The search begins and many of us like Kim K find a new relationship.  With in a few months or a year the dream becomes true and an engagement happens.  But is the guy really the one or is he just a Kris Humphries?  Sure maybe there are those people who find love at first sight.  The truth is it is few and far between when that actually happens.  It takes a while to really get to know someone so rushing into a marriage can be a recipe for disaster. Yet women don't think about that because they are in love with the fantasy. About being a bride, having a husband, and a family. Everything is all good and then the honeymoon ends.

Reality sets in and people will realize they are practically strangers.  Things that should be discussed before an engagement happens come up and cannot be resolved.  The bickering starts, bills start coming in, and sometimes babies. All Hell starts breaking loose and people are pushed to their limits.  Marriage isn't easy and it's too much pressure.  Plus now that they have done it once or twice they could always try again with someone else.  Divorce papers get filed in no time and it's on to the next one.  It's no big deal to them and with in two months they are a la Jennifer Lopez so in love with a new guy.

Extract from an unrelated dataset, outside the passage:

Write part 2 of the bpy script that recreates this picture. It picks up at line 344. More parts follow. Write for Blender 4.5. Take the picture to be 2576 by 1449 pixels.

We are a disposable society and there is nothing that is sacred anymore.  I can understand and relate to these insecurities we feel and the pressure to be married I am a woman after all.  But I am not a person that settles or will rush into anything.  Maybe that is because I am emotionally traumatized from my last relationship. But, since that relationship was so complicated it gave me a preview of the hurdles that could potentially come up in a marriage.  It was a lot of work and I wasn't planning on just quitting. You take the good and the bad of a person when it is really love.  If I didn't quit that there is no way I am going to quit my husband.  Therefore I choose to be picky. 

Everyone around me can do what they want; they can all be Kim K's. But I will keep waiting and that maybe a long while.  I don't think being a divorce' is cool and I hate dating.  The last thing I want to do is being thrown into that scene after I was finally out of it.  Let's be serious there are a ton of creepy leaky's out there!  So do yourselves a favor before you make the leap ask yourself if you really know this person you are going to marry?  Do you really know you?  If you can't securely answer both those questions in detail it is probably a bad idea.